SAO PAULO: The Brazilian livestock sector is now authorized to export live cattle for slaughter and fattening to Oman.

The announcement was made after a meeting between Roberto Perosa, Brazil’s secretary for trade and international relations, and Ahmed Nasir Al-Bakri, undersecretary at Oman’s Agriculture Ministry. There were other members of the Omani government at the meeting.

“This new market adds to the other 14 opened this year, totaling 93 since the beginning of last year, during President Lula’s third term,” Perosa said.

“At the request of (Agriculture) Minister Carlos Favaro, we continue our mission in the Middle East, visiting countries aiming to expand Brazilian agricultural trade, opening new markets, obtaining approvals for plants through the pre-listing system (eliminating the need for local audits), and negotiating the import of nitrogen fertilizers.”

The Brazilian delegation visiting Oman also includes Julio Ramos, deputy secretary for trade and international relations, and Marcel Moreira, director of trade promotion and investments.

These new markets are the result of joint work by Brazil’s ministries of agriculture and livestock, and foreign affairs.

Representatives of both countries’ agriculture ministries emphasized their interest in expanding governmental cooperation and commercial partnerships.

They identified synergies between Oman’s Vision 2040 plan, which includes food security, and the Brazilian program to convert degraded pastures into agricultural areas.

They also discussed the possibility of partnerships in areas such as fertilizers, sugar, grains for animal feed, live animals, chicken meat and fish.

The Brazilian delegation also met with Ibtisam Ahmed Said Al-Farooji, undersecretary for investment promotion at Oman’s Ministry of Commerce, Industry and Investment.

She presented an Omani program that aims to increase investments in her country and abroad, focusing on food security and Oman’s interest in becoming a hub for the Gulf region.

Al-Farooji also underlined Oman’s neutrality and stability, adding that Brazil could be a great partner.

During the meeting, Perosa emphasized the good relations and complementarity between the two countries, saying Brazil could contribute even more to Oman’s food security and encourage Brazilian companies to process their products in Oman, as is the case with chicken and beef.

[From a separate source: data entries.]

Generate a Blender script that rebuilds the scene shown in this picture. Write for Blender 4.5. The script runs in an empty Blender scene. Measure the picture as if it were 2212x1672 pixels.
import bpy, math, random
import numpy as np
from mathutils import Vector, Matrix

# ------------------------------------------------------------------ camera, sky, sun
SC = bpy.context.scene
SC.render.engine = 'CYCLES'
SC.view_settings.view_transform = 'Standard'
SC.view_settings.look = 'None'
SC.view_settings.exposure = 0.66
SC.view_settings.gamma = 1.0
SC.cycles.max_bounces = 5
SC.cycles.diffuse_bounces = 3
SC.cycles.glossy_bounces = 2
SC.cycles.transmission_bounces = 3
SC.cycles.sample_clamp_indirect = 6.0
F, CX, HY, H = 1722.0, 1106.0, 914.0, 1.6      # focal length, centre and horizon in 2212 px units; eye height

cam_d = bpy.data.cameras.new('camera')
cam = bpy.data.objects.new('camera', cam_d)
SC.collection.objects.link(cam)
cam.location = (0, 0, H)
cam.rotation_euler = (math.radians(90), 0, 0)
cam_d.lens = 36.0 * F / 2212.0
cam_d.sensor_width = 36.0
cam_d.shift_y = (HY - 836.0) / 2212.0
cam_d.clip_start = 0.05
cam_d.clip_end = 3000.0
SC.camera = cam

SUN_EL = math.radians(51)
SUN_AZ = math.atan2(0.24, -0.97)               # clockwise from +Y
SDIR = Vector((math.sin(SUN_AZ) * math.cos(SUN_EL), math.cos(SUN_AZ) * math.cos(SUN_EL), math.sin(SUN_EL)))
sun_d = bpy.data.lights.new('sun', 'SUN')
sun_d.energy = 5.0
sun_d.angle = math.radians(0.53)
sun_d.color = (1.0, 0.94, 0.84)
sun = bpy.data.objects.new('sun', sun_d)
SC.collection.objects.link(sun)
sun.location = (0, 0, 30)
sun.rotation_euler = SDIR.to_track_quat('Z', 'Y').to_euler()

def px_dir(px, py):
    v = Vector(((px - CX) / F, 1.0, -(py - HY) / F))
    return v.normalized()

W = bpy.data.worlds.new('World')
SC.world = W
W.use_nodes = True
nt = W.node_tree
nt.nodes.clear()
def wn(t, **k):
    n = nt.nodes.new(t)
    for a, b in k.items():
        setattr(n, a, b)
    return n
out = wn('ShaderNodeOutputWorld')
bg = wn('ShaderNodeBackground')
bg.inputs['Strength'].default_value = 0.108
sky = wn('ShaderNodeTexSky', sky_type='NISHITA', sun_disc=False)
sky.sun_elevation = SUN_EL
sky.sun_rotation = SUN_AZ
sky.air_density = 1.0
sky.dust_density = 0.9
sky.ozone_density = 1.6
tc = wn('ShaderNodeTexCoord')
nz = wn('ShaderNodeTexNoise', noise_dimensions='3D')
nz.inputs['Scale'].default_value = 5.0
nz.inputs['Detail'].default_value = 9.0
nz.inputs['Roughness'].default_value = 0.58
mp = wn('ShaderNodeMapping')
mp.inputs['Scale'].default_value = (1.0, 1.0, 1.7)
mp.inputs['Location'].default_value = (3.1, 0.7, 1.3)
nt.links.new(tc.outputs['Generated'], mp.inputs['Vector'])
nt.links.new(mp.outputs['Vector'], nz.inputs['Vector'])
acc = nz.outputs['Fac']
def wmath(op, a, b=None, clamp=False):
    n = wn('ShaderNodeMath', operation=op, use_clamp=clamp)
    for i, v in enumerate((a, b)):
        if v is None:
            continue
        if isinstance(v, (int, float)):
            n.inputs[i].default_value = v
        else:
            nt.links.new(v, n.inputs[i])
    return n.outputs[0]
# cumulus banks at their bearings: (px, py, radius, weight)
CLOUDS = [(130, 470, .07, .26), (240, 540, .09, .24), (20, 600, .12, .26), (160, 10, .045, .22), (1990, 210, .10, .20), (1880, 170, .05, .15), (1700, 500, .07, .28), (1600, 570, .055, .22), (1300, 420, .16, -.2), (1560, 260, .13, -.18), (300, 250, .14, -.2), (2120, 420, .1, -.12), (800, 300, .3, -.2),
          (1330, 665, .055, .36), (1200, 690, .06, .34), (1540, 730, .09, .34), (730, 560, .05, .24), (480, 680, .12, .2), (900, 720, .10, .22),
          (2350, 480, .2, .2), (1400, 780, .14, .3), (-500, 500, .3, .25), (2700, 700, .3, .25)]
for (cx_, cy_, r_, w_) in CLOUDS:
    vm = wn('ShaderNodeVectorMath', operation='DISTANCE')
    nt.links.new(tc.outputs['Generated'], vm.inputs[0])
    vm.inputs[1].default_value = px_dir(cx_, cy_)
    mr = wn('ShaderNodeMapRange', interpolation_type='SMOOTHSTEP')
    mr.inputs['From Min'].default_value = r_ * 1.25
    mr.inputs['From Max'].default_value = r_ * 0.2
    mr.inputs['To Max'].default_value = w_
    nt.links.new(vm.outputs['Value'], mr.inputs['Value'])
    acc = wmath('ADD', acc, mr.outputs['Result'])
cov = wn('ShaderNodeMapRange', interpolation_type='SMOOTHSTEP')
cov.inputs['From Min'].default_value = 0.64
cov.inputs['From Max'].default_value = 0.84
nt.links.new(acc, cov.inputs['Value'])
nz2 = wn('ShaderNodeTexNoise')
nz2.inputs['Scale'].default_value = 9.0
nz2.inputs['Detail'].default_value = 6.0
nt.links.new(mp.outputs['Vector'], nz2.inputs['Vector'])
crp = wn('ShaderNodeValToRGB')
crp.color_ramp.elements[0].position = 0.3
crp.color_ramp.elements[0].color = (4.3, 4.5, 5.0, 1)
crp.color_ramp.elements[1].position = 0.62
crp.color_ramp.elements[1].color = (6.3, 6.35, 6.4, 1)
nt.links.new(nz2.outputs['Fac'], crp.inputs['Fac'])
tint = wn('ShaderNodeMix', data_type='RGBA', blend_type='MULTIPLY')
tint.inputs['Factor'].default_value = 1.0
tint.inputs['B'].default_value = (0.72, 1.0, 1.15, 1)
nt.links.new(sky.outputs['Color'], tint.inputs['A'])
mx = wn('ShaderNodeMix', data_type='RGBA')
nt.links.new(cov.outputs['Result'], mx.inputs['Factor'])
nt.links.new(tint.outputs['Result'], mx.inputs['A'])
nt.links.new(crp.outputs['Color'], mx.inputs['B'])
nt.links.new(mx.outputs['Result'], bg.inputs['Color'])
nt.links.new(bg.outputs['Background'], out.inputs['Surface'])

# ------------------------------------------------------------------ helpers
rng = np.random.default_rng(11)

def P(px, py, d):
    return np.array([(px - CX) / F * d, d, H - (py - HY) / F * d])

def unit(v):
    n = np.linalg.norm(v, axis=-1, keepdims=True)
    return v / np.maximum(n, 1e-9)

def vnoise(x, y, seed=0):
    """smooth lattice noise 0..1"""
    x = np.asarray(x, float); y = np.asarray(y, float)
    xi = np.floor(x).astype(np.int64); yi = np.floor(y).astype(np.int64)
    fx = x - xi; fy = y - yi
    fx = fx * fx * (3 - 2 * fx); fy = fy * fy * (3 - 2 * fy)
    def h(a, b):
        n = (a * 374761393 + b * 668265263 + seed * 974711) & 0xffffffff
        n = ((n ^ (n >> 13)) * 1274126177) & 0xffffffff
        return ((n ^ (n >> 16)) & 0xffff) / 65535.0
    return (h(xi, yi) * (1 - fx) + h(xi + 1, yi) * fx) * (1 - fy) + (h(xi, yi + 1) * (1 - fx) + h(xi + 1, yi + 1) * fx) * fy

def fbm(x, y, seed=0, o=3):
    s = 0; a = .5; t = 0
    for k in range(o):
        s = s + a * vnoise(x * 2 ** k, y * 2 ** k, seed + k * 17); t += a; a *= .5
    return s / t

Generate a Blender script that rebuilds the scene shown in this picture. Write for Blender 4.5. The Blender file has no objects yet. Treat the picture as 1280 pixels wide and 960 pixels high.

He added that the program to convert degraded pastures into agricultural areas represents a great opportunity to strengthen this partnership, including the possibility of acquiring nitrogen fertilizers from Oman.

The Omani side welcomed the idea and said that along with the Oman Investment Authority and Nitaj, the government arm for promoting food security, it will help build the partnership strategy between the two countries.